Quant à la légitimité de la décharge de l’arme à feu par l’AI, elle constituait clairement une force raisonnablement nécessaire. À ce moment-là, le plaignant s’avançait en effet vers les agents avec une arme clairement capable d’infliger des lésions corporelles graves et la mort. Le plaignant ne s’est pas arrêté et n’a pas lâché son arme. Au contraire, il s’est approché à moins de 10 à 13 mètres de l’AI, et encore plus près des autres agents. L’AI a donc agi raisonnablement en répondant à une attaque potentiellement mortelle par le recours à une arme à létalité atténuée : un « lanceur » de projectiles en mousse. La force dont s’est servi l’agent a fonctionné comme prévu : le projectile a frappé le plaignant à l’abdomen et l’a incité à battre en retraite. Par la suite, après plusieurs décharges d’armes à impulsions par deux autres agents, le plaignant a été mis sous garde. Il n’a subi aucune blessure grave.

Par conséquent, comme je suis convaincu que l’AI s’est comporté légalement lors de son interaction avec le plaignant, il n’y a aucune raison de porter des accusations criminelles contre l’agent.

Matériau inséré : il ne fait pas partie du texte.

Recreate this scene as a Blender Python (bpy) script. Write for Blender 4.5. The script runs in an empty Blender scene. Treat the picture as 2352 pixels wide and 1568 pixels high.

Le dossier est clos.


Date : 7 février 2022

Approuvé électroniquement par

Joseph Martino
Directeur
Unité des enquêtes spéciales

Notes

  • 1) On fait généralement appel à l’équipe d’intervention en cas d’incident critique du SPCK pour des appels de service impliquant l’utilisation ou la menace d’armes, car elle a reçu la formation nécessaire et dispose d’équipements spéciaux. [Retour au texte]
  • 2) Un lanceur de marque Lewis Machine and Tool de calibre 40 mm [Retour au texte]
  • 3) La femme et la fille du plaignant étaient à l’intérieur de la maison à ce moment-là. [Retour au texte]

Note:

La version originale anglaise signée du rapport fait autorité. En cas de divergence entre cette version et les versions anglaise ou française en ligne, la version originale anglaise signée du rapport l’emporte.